Reputation: 67
I am reading some script which is written in Perl and I don't understand it. I have never used Perl before. I've read someting about scalars and that confuses me. For an example look at this code:
my $sim_packets = 5;
my $sim_length = $payload_length * 2 * $sim_packets;
push @data, (1...$sim_length * 10);
my $data_32bit = 0;
if I use after this:
$data_32bit = shift @data;
What is length of $data_32bit
in bits?
I ask this because I have another array in this code: @payload
, and this line confuses me:
push @payload, ($data_32bit >> 24) & 0xff,
($data_32bit >> 16) & 0xff,
($data_32bit >> 8) & 0xff,
($data_32bit) & 0xff;
$data_32bit
is 32 bit long?
Upvotes: 1
Views: 902
Reputation: 386541
If I understand correctly third line of this code created array: 1..50?
It added to an array rather than creating one.
The scalars added consist of numbers starting with 1 and going up to and including $payload_length * 2 * $sim_packets * 10
, which is $payload_length * 100
.
$payload_length
is unlikely to be 1/2, so I suspect the number of scalars added is more than the 50 you mentioned.
What is length of $data_32bit in bits?
What does that even mean?
The size of the scalar of 24 bytes on one of my system.
$ perl -MDevel::Size=total_size -E'$i=123; say total_size $i'
24
The amount of bits required to store the value:
ceil(log($payload_length * 100) / log(2))
In this case, the author appears to be indicating the value will/should fit in 32 bits. That will be the case unless $payload_length
exceeds some number larger than 40,000,000.

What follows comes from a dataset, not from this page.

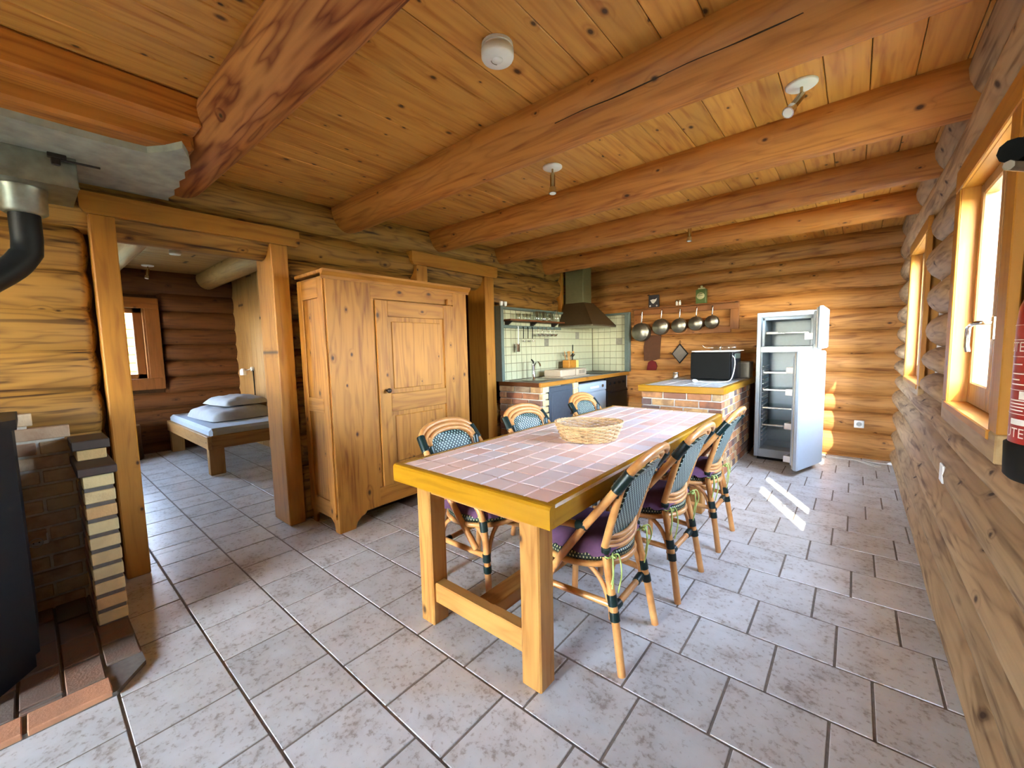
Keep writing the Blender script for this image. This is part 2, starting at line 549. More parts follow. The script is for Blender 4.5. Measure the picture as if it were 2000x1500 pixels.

and this line confuses me:
It adds four values to the array. The four values correspond to the bytes of $data_32bit
when stored as a unsigned two's complement number with the most significant byte first.
Upvotes: 2
Reputation: 36339
Oh boy,
push @payload, ($data_32bit >> 24) & 0xff, ($data_32bit >> 16) & 0xff, ($data_32bit >> 8) & 0xff, ($data_32bit) & 0xff;
Somebody apparently needs to
perldoc -f pack
perldoc -f unpack
Regarding your question, $data_32bit
is not 32bit long, just becasue the term 32bit
appears in its name. If you need to know how exactly it is represented, you should go for Data::Dumper
.
Perl stores integers in the mantissa of a native floating point number, so it really depends on the machine architecture. With IEEE, it should be something like 53 bits.